When was Yesterday recorded?

Yesterday was recorded across two sessions at Abbey Road Studio Two. The basic track — Paul McCartney alone on acoustic guitar — was recorded on 14 June 1965. The string quartet and new lead vocal were added on 17 June 1965, completing the song. Producer: George Martin. Engineer: Norman Smith.

Who played on the Yesterday string quartet?

The string quartet on Yesterday comprised Tony Gilbert (first violin), Sidney Sax (violin), Kenneth Essex (viola), and Francisco Gabarro (cello). The arrangement was written by Paul McCartney and George Martin.

Did Paul McCartney write the Yesterday string arrangement?

The arrangement was a collaboration between McCartney and George Martin. McCartney contributed specific ideas — including the cello's movement onto the seventh the second time around, and the held high note on the first violin in the final section. Martin wrote the rest of the arrangement and recalled that McCartney insisted on no vibrato from the string players.
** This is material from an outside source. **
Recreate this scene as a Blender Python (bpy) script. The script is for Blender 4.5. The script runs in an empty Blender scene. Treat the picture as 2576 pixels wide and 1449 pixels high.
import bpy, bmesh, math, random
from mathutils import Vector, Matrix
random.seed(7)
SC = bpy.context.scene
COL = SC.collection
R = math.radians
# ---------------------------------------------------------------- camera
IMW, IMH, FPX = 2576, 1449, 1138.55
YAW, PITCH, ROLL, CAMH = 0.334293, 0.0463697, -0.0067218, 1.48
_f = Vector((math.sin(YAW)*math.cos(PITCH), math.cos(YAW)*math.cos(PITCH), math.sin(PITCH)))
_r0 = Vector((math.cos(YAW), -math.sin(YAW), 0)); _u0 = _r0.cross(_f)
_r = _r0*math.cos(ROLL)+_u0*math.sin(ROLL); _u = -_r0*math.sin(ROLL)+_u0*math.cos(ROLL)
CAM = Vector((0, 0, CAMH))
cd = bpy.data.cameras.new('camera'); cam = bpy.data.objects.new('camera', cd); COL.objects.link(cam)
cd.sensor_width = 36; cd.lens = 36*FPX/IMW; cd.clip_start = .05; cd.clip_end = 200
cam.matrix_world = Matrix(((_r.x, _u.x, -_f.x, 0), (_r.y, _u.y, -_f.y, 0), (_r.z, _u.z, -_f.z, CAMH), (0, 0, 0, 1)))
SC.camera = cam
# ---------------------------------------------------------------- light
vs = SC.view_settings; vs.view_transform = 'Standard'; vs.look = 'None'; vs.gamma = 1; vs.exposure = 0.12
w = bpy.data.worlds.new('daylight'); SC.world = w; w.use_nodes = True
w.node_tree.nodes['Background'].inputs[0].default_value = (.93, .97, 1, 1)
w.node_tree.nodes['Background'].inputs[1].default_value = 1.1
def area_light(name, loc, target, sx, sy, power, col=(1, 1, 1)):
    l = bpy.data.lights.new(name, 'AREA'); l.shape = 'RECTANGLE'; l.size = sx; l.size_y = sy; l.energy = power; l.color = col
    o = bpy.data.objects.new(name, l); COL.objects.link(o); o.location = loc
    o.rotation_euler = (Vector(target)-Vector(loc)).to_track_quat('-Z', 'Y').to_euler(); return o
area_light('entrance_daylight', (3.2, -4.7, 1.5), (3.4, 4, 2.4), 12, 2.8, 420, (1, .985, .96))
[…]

What is Act Naturally and who sang it?

Act Naturally is a country and western song originally recorded by Buck Owens in 1963, reaching number one on the US country charts. The Beatles recorded it on 17 June 1965 as Ringo Starr's vocal showcase on the Help! album, with harmony vocals by Paul McCartney. It was also released as the B-side of the Yesterday single in the United States.

Why was Wait not included on Help!?

Wait was recorded on 17 June 1965 with the intention of including it on Help!, but was ultimately left off the album. It was returned to in November 1965, when additional overdubs were added, and released on Rubber Soul in December 1965.

Who engineered the 17 June 1965 Abbey Road session?

Norman Smith, who had been The Beatles' recording engineer at Abbey Road since their first session with George Martin in June 1962. Smith engineered every Beatles album from Please Please Me through to Help!. He later produced Pink Floyd's debut album and had a solo recording career as Hurricane Smith.